Dynamics of thermal plumes for large spaces: A comparative study of in-situ smoke test and a CFD model

Abstract

This study focuses on natural convection heat transfer in building heating and ventilation. Amid advancements in natural ventilation and a changing energy landscape, innovative heating methods are crucial. Thermal radiators play a key role in enhancing heat convection and understanding thermal plumes to optimize heating efficiency. This study investigates the use of coloured smoke sources to visualize thermal plume flow fields in real-scale (in-situ), naturally ventilated large spaces, distinguishing itself from most studies that prioritize enhancing thermal efficiency radiator. It offers a way for both qualitative and quantitative validation of a CFD model using passive scalars and experimental images to illustrate thermal plume propagation. This novel approach provides an effective way to visualize and understand thermal plumes in spaces where other experimental techniques are challenging to implement.
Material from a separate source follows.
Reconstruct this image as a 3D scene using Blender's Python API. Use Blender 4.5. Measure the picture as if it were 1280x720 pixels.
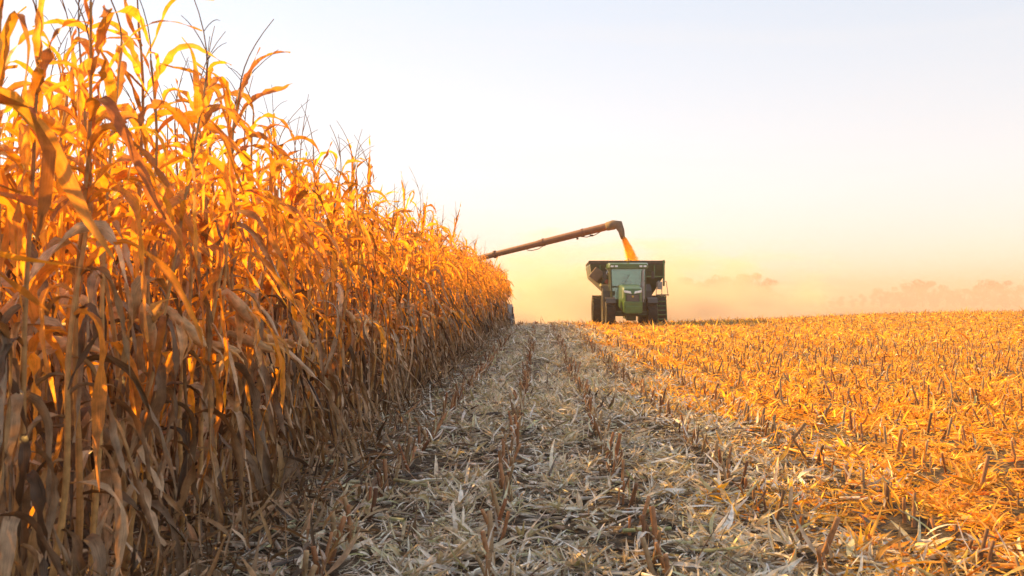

Experimental results showed high consistency between measured and CFD values for velocity, temperature, and heat exchange, with differences below 10 %. The study unveiled a low impact of initial smoke source ve- locities on plume visualization. Using coloured smoke images to validate the CFD model yielded errors from 2.3 % to 14.5 %, proving the method’s reliability for both qualitative and quantitative analysis of plume propagation, offering valuable insights into air propagation in naturally ventilated spaces.